### Given request
Copy the first line of the material below and every later line through the line containing "R = math.radians", without any other output.

╭─ Recorded information

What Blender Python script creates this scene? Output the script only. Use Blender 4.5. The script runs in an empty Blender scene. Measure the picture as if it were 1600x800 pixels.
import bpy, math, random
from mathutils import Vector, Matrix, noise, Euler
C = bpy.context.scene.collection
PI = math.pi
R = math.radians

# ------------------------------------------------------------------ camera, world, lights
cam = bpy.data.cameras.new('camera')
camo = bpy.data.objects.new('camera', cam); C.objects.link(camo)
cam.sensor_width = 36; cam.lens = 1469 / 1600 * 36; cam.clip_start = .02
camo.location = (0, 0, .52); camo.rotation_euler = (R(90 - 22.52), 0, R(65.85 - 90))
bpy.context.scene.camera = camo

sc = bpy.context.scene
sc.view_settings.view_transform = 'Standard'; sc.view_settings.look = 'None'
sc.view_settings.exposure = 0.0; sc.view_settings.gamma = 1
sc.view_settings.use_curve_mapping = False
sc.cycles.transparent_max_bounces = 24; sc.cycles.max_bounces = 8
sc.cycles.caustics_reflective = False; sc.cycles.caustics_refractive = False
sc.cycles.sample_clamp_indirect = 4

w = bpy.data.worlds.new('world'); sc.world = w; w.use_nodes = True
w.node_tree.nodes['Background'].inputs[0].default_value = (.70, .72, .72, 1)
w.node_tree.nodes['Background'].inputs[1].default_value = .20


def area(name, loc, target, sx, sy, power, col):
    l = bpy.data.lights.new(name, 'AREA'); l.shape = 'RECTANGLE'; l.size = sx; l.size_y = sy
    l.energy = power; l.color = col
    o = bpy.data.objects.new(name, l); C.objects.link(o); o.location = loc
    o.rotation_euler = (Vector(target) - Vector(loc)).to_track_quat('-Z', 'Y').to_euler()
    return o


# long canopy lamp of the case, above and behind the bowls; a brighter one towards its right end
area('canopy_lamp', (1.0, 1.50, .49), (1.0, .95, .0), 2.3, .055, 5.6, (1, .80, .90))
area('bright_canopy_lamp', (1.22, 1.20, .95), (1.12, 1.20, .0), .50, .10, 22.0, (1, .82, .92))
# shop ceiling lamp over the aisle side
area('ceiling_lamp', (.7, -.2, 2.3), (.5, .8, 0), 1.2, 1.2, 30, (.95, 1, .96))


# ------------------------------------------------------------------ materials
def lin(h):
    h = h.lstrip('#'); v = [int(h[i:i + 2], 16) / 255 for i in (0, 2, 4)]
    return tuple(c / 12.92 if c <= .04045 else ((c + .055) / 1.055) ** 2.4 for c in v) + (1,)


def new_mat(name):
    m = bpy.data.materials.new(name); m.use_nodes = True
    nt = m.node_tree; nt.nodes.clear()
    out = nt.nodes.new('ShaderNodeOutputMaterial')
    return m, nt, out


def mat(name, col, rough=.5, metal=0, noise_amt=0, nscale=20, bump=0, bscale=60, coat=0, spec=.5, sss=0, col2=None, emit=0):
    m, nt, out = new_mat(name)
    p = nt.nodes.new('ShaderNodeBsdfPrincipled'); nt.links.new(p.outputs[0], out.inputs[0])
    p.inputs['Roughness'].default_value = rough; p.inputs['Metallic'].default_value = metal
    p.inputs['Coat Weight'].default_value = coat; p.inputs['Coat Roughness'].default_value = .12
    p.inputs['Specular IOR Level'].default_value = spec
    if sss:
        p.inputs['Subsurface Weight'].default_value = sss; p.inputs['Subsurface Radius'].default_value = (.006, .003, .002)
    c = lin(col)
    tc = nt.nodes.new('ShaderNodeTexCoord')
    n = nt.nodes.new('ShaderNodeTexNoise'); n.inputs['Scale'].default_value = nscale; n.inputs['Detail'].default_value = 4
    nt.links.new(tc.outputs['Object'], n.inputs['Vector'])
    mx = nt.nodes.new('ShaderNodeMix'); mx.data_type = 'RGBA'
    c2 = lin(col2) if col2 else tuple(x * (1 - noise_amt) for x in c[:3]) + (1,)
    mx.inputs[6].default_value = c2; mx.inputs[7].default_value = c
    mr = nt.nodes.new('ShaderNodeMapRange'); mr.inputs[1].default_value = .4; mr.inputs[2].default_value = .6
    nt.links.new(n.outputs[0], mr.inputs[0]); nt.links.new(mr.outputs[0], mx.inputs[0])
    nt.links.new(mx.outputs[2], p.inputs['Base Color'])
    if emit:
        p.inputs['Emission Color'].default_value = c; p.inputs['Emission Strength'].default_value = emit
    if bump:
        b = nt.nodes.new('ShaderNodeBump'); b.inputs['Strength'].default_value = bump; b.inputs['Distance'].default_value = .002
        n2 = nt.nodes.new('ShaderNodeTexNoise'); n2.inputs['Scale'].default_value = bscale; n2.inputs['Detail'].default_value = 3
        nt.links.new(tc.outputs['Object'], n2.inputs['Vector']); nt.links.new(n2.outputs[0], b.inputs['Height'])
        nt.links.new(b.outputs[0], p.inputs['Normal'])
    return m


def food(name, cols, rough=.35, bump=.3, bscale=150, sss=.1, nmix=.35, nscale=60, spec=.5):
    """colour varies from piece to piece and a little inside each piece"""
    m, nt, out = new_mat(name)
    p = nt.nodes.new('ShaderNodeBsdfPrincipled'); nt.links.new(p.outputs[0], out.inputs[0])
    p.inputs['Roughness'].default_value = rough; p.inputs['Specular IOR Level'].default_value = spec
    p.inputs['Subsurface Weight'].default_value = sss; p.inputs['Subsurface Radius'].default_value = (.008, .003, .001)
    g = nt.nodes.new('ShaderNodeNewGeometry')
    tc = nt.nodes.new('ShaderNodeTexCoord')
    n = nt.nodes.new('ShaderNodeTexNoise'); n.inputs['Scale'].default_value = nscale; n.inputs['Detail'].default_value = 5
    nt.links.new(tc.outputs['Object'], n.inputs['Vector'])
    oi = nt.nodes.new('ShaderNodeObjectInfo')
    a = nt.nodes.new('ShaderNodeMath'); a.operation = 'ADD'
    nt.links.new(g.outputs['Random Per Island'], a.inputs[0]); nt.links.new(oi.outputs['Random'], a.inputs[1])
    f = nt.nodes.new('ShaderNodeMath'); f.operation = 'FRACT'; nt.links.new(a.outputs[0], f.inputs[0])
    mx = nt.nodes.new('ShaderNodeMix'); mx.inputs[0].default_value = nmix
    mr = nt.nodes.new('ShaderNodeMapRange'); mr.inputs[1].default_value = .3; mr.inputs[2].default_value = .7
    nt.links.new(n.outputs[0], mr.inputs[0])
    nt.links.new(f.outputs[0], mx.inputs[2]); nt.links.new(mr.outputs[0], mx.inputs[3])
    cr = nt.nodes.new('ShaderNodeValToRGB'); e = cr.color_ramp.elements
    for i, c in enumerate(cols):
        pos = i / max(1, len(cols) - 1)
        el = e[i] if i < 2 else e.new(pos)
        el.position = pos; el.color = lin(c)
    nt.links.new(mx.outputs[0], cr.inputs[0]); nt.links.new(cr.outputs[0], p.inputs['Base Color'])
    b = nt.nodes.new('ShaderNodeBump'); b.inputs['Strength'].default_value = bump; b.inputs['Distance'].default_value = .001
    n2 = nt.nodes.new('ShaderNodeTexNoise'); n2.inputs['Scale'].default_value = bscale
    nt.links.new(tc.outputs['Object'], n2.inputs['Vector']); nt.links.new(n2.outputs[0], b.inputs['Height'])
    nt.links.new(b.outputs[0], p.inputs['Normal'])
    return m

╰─

### Final result
What Blender Python script creates this scene? Output the script only. Use Blender 4.5. The script runs in an empty Blender scene. Measure the picture as if it were 1600x800 pixels.
import bpy, math, random
from mathutils import Vector, Matrix, noise, Euler
C = bpy.context.scene.collection
PI = math.pi
R = math.radians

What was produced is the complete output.